----- MATERIAL FOR THIS EXERCISE
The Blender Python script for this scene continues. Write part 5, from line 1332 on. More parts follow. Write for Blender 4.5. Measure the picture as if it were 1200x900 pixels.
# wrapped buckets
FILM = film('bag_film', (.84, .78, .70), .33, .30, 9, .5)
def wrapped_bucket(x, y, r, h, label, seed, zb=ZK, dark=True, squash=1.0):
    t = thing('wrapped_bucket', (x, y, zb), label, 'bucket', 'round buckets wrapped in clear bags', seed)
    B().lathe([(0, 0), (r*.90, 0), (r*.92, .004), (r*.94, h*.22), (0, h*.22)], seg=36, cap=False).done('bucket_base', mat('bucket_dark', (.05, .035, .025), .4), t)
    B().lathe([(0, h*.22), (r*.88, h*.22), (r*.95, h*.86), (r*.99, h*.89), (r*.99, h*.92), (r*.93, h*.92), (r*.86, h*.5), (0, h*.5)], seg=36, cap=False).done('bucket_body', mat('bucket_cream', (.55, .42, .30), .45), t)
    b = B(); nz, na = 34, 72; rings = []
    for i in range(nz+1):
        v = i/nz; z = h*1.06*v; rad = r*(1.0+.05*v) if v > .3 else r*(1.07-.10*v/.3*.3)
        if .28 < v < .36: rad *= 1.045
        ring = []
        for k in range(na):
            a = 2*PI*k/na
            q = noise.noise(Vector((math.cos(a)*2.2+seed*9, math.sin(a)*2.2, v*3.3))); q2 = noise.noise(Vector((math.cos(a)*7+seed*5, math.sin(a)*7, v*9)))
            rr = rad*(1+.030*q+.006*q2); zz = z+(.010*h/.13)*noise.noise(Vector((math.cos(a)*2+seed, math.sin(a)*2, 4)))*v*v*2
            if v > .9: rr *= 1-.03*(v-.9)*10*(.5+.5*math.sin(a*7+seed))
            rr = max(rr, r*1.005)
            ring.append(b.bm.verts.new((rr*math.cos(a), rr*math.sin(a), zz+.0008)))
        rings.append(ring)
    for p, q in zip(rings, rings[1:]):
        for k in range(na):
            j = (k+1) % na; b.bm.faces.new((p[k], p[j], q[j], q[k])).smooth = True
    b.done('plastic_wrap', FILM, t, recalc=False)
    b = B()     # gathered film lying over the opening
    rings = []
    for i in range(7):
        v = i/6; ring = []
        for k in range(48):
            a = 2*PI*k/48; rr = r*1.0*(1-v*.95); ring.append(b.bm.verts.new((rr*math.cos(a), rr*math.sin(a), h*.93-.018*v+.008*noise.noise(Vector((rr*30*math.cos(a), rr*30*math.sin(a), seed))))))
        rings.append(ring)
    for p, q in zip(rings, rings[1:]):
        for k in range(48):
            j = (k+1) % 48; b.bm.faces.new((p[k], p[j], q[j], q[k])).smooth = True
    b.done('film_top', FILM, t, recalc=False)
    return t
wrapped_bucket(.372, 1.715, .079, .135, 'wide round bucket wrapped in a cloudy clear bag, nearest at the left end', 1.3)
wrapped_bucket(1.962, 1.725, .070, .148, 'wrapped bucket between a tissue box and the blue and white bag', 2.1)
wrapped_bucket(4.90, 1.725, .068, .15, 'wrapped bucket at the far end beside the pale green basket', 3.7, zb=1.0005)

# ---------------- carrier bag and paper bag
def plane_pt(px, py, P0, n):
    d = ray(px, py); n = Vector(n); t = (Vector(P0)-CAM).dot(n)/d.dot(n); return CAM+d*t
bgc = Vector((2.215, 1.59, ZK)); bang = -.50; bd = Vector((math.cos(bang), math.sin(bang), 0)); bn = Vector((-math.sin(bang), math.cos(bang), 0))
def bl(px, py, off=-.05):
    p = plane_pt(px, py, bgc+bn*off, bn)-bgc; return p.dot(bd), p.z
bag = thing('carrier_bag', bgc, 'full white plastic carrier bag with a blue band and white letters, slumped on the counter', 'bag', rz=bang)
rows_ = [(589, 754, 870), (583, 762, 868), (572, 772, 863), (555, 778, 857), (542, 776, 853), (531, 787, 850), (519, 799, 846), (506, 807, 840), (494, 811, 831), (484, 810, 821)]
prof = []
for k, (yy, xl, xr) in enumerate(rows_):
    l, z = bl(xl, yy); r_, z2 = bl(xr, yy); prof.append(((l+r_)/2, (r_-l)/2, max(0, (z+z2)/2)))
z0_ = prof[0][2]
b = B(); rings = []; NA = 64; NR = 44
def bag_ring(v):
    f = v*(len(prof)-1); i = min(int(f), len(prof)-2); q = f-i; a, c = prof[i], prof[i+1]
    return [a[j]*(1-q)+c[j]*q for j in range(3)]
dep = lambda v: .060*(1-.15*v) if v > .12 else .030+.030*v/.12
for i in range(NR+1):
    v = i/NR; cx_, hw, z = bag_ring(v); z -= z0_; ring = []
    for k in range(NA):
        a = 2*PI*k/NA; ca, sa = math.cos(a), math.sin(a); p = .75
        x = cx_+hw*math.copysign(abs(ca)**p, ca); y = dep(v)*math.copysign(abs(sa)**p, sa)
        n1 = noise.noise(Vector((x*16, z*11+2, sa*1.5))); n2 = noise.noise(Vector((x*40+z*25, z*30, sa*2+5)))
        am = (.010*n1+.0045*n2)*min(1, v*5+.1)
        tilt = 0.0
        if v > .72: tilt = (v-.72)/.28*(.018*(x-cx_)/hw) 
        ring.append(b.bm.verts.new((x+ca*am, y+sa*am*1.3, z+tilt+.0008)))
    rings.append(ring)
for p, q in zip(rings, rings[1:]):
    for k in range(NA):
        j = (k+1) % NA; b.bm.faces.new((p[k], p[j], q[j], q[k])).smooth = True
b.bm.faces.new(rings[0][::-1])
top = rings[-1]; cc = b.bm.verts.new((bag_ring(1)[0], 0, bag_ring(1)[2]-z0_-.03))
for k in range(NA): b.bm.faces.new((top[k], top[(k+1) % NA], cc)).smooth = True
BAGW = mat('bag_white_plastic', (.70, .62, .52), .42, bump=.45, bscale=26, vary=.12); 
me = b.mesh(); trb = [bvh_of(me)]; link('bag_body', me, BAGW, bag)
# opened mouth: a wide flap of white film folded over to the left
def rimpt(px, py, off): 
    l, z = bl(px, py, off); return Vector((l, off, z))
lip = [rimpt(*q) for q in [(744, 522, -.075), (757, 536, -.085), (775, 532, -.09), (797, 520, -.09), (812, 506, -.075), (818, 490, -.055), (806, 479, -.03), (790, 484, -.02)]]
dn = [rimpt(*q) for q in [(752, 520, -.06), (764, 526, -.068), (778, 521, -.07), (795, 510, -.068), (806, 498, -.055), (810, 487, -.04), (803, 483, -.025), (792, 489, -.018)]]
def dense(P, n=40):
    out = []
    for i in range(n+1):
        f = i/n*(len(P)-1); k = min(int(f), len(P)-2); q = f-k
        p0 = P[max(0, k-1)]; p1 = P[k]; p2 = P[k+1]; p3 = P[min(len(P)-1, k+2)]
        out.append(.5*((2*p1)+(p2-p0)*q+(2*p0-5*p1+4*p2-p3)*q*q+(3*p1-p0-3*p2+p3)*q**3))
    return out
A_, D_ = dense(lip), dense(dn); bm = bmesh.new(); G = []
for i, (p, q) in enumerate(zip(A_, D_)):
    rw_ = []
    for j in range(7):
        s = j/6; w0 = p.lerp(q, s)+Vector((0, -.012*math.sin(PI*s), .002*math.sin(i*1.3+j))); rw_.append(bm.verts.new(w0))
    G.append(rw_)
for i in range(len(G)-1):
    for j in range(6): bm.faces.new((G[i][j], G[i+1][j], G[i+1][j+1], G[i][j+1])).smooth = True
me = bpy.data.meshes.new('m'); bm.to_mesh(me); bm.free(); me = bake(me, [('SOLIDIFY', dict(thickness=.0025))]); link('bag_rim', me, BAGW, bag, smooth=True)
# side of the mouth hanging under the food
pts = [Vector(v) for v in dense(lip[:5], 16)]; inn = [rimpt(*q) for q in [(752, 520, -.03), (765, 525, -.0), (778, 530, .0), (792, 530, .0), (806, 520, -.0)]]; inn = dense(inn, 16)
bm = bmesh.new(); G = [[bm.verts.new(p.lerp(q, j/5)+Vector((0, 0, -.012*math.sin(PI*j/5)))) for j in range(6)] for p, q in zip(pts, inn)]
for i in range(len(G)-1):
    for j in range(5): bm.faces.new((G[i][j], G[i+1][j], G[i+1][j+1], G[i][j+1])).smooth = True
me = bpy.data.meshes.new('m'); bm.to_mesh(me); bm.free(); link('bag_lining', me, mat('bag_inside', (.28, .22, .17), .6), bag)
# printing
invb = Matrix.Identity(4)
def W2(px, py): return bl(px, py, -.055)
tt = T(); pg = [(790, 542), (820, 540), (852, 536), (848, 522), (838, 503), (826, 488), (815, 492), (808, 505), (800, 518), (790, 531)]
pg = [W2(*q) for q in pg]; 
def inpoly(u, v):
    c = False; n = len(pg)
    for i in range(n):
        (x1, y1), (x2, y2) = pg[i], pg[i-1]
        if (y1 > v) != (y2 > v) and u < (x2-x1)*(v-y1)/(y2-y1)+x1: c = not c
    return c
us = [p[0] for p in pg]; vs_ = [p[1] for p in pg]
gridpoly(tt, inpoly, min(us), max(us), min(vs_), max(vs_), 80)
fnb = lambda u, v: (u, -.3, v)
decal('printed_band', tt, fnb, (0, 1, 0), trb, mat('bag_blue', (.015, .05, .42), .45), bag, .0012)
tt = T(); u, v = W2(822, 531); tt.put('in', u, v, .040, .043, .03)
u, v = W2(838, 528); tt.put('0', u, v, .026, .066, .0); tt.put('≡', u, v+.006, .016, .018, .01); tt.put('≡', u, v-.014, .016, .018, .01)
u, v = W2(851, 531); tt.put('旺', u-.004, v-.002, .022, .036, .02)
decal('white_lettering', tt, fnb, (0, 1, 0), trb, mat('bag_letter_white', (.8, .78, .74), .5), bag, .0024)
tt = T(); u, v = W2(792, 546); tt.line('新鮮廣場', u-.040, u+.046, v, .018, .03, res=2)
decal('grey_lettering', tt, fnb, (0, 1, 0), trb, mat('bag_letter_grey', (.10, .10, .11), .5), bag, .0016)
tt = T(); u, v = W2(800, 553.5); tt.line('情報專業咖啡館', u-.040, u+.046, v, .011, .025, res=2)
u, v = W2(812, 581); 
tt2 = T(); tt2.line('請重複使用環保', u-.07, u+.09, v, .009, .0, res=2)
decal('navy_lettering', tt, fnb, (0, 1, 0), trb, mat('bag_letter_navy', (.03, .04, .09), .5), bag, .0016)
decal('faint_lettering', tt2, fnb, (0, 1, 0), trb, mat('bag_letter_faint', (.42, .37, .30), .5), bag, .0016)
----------
----- MATERIAL FOR THIS EXERCISE
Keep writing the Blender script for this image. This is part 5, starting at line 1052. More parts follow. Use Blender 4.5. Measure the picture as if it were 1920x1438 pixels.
----------
----- MATERIAL FOR THIS EXERCISE
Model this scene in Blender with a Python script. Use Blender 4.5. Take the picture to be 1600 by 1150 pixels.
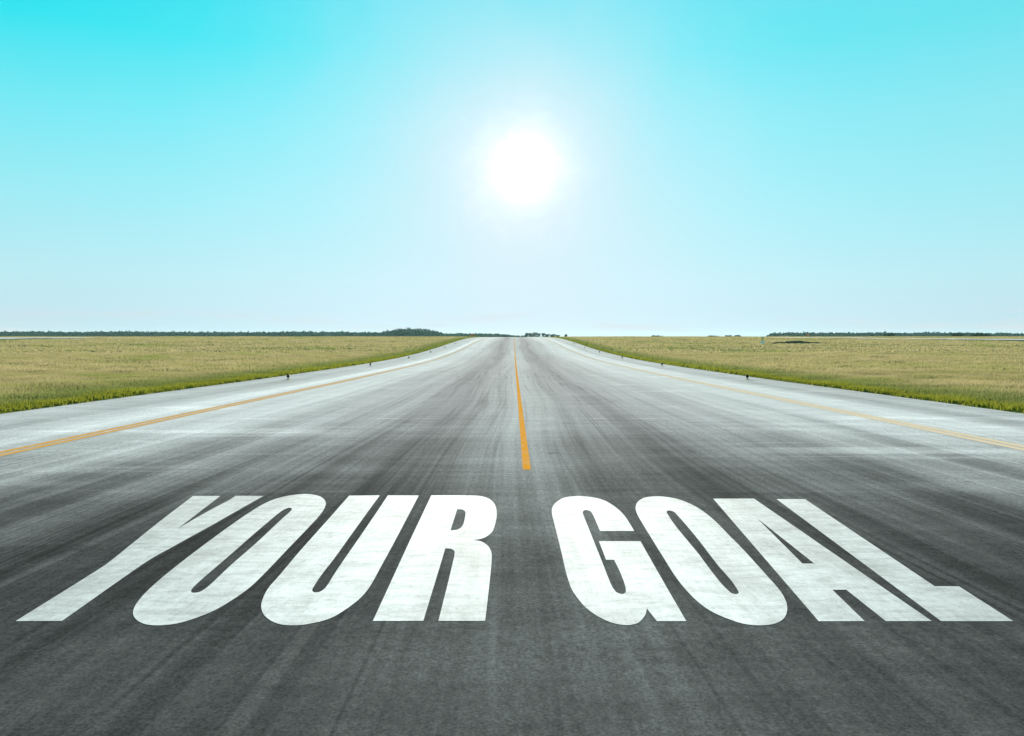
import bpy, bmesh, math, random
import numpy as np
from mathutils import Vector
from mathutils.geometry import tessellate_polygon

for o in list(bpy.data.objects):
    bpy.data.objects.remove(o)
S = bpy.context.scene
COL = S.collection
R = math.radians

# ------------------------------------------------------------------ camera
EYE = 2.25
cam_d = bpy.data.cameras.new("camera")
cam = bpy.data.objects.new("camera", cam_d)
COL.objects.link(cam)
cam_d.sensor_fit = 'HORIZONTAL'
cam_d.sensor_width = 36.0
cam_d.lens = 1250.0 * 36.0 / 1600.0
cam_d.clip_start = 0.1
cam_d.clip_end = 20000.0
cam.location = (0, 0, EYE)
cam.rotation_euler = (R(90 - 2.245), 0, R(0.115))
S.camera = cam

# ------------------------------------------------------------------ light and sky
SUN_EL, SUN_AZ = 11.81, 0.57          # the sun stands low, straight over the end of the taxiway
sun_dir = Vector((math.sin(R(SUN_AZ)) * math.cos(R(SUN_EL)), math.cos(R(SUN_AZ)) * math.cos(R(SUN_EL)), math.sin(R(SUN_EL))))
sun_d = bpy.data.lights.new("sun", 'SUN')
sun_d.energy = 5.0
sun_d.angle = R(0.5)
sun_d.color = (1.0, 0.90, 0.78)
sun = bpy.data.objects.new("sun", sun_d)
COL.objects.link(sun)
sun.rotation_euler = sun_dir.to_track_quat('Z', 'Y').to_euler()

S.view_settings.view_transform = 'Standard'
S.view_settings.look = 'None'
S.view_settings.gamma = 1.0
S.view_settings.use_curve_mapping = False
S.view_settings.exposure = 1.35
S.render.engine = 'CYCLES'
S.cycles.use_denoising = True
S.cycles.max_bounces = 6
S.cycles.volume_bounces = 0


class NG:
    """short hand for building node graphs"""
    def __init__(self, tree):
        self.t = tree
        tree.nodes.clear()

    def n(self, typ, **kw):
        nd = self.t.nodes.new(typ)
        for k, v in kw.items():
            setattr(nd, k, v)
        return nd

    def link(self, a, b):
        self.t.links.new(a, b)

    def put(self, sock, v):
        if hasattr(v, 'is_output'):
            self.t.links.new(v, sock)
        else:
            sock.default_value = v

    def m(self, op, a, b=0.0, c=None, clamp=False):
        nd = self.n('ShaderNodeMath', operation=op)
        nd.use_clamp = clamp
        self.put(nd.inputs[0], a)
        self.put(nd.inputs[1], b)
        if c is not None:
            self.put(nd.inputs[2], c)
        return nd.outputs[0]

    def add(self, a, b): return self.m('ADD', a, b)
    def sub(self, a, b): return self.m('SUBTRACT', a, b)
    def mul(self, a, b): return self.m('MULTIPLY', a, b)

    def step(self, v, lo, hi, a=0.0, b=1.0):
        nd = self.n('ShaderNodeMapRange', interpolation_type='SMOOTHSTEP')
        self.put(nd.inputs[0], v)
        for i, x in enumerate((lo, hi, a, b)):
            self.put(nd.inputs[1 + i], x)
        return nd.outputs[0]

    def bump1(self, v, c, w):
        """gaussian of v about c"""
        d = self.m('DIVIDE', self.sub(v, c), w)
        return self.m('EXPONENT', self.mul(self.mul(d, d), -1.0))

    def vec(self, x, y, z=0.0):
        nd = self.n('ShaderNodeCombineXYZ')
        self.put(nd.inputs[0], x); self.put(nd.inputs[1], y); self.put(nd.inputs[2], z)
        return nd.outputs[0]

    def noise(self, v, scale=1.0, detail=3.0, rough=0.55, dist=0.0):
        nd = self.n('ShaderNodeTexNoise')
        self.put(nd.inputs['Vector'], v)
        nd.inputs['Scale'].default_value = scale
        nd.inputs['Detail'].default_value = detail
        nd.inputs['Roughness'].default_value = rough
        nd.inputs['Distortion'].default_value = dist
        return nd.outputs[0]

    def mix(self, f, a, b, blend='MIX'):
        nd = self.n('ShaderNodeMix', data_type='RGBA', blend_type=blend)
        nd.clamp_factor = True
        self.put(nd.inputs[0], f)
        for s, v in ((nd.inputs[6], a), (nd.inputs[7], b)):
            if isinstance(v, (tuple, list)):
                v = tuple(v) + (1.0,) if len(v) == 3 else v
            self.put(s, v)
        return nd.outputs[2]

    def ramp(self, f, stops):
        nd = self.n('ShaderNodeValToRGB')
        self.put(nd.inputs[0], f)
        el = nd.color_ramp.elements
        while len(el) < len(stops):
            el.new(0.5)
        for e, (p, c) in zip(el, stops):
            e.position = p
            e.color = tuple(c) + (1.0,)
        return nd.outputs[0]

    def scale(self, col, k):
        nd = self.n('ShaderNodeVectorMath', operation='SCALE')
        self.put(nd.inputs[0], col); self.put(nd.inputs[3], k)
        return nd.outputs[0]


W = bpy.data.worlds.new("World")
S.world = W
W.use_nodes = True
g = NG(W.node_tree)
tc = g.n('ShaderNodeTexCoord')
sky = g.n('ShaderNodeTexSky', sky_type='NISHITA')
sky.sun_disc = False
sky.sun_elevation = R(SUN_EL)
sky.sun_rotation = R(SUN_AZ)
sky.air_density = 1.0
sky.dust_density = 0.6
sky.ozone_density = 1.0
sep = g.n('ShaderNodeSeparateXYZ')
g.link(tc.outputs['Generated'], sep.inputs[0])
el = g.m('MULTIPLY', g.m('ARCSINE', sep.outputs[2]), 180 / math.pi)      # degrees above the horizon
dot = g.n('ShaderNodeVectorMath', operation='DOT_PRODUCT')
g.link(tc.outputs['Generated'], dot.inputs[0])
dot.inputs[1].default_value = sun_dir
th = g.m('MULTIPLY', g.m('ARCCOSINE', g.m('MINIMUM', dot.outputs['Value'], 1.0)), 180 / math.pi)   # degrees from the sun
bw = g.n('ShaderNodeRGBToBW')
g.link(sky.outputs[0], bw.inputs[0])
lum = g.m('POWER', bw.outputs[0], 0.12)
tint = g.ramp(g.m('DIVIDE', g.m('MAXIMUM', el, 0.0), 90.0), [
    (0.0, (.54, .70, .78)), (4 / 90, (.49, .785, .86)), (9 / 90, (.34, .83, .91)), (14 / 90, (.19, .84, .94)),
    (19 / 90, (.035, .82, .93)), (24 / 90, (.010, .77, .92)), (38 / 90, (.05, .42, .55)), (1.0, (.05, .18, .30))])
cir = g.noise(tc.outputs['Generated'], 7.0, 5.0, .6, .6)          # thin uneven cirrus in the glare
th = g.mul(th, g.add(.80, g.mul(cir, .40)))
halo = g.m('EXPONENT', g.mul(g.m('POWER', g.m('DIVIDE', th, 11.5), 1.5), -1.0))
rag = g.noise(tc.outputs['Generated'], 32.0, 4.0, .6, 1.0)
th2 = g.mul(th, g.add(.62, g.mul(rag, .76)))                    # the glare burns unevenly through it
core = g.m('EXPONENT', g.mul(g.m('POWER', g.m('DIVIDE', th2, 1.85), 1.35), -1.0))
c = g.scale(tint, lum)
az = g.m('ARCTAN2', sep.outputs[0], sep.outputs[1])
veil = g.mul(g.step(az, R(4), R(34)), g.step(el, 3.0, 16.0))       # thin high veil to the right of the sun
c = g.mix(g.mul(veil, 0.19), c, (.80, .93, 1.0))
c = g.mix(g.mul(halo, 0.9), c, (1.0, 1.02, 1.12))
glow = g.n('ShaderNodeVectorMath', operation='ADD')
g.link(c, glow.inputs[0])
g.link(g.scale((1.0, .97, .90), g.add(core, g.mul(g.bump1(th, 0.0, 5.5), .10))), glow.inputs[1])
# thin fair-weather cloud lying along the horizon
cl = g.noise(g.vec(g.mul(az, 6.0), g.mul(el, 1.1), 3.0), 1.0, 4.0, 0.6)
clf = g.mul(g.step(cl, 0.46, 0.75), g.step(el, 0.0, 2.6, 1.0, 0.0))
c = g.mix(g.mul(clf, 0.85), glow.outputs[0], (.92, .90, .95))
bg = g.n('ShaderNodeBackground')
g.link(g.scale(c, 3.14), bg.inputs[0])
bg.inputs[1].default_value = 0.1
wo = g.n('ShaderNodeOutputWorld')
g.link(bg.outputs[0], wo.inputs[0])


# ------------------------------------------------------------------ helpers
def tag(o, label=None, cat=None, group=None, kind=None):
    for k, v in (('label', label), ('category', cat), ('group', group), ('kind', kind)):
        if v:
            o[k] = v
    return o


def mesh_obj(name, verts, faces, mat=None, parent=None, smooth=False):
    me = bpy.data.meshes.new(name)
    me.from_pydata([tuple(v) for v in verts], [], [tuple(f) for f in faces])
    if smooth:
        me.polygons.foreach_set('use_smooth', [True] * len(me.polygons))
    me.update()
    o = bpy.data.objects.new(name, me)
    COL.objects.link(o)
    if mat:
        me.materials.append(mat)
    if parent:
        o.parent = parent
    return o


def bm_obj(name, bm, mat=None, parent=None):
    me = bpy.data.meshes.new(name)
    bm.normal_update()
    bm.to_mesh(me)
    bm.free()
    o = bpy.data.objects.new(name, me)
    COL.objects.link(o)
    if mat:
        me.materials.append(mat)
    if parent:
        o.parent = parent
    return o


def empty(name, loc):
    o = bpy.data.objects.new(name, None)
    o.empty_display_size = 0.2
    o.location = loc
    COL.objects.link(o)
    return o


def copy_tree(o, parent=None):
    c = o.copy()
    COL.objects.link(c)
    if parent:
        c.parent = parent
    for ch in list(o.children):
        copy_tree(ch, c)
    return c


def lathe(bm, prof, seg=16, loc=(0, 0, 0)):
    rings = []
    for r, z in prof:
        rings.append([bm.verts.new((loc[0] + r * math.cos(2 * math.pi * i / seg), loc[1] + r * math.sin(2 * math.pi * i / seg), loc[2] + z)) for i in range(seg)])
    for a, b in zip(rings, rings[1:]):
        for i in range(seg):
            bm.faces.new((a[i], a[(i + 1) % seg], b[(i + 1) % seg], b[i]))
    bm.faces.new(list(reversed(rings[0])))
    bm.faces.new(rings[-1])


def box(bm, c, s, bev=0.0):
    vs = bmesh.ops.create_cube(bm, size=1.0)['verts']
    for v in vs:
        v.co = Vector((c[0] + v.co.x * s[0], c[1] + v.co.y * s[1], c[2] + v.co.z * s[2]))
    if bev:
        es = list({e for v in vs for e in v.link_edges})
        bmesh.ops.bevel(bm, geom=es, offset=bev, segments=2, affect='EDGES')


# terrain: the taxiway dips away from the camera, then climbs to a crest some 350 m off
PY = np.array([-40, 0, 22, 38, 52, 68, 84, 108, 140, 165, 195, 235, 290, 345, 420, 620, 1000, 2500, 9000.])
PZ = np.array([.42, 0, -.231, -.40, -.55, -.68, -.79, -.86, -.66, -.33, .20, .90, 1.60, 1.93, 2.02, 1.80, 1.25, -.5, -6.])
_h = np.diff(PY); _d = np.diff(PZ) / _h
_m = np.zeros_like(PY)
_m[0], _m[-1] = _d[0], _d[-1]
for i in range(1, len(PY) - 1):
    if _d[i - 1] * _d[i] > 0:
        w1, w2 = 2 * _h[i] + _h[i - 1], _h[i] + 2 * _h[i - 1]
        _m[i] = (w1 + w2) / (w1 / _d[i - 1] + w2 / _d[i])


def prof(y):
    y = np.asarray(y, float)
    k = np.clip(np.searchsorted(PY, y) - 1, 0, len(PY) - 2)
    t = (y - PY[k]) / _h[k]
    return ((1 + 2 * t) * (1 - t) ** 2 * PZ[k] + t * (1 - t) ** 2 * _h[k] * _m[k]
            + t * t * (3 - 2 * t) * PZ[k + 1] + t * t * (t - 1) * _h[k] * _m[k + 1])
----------
THE PROBLEM
Exactly the lines starting at the line containing "Model this scene" and ending at the line containing "from mathutils.geometry import" should be transcribed, both included; omit the pictures.

RESPONSE TO THIS EXERCISE
Model this scene in Blender with a Python script. Use Blender 4.5. Take the picture to be 1600 by 1150 pixels.
import bpy, bmesh, math, random
import numpy as np
from mathutils import Vector
from mathutils.geometry import tessellate_polygon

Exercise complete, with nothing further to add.